I picked this page for a couple of reasons.  The first is simply that Anglade is my favorite character in the book, he’s completely beautiful, and a really fascinating man, and I like the design on his lover here with the short black hair.  The second reason though is that this section from which this page is a part is very unlike the rest of the book.  Where the rest of the book is kind of this metanatural adventure about existential miracles in the world around us–this one is more mundane.  It’s Anglade with a character we haven’t met before, intimate in a way we don’t know him, right before he is to be attacked by these assassins and burned alive.  This is the only pocket in the book with this kind of danger in it, and it gives this scene a coda like appeal, particularly for Anglade.  We see Anglade again later, but this is kind of his last big involvement in the book.  The page itself is beautiful along a few different lines.  The composition itself is really cool because there’s this triangle of eyes going from Anglade’s eye to anglade embracing his lover, to the eyes of the cat hissing–that cat hiss is cool because it completely shifts the space–we go from in bed with these two lovers, to Anglade alone looking out in this darkened room–he’s gone from someone who knows things, to someone who can’t perceive the danger that is about to fall on his head.  And of course the page is balanced between the lovers and the beautiful violent fire that engulfs Anglade’s beautiful house.

As Valerio Stivé once wrote, when you think about Children of the Sea you think about very different situations.

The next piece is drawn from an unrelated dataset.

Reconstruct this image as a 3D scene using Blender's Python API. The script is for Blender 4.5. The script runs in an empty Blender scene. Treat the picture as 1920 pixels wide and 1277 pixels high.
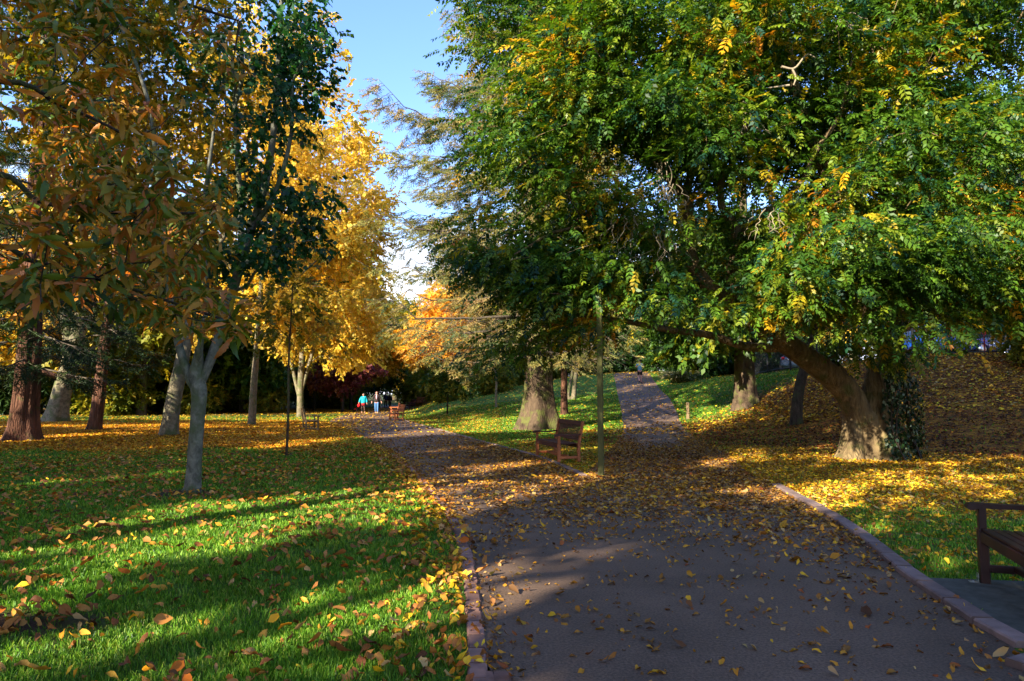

True. Even though the comic is chock full of wonderful phantasmagorical sea adventures, and some real sublime moments–when I think of the book as a whole, this is always the moment I think of first.  Book 4 as a whole is for me one of the best comic books there is.  It has this section, and it also has that part with Anglade in Antarctica which is my second favorite part of the book.  I think Anglade is the most interesting character in the books, because he is so uncompromising in his quest for understanding–and there’s a strange despair behind that, where you don’t sense that Anglade really values anything else that is around his life–he’s oblivious in a lot of ways, and this page captures these complexities.  His mystical curiosity and quest for illumination, at the cost of this awareness to the dangers around him.  It’s like he’s given up one way of seeing for another–which I think this page speaks to.  To me, that’s what’s behind Anglade’s eye as he says “There’s a Universe”.  The sort of sad bored way that Igarashi draws that eye, it looks like it’s looking into a world we can’t see.  The way it lines up with the cat’s eyes in the middle panel as well, I always thought it was almost like Anglade was seeing through the cats eyes too.  I also like that Anglade ostensibly sees his lover in the same way he sees the cat–as part of this wonderful mystery–but not as someone who is there at that moment with him in the way that two people are together.  He’s a weird lover!  I don’t think Igarashi even names Anglade’s lover.  And the thing is, I think large sections of this part of the story are actually through her eyes.  She stands in for us at places, we look at Anglade through her.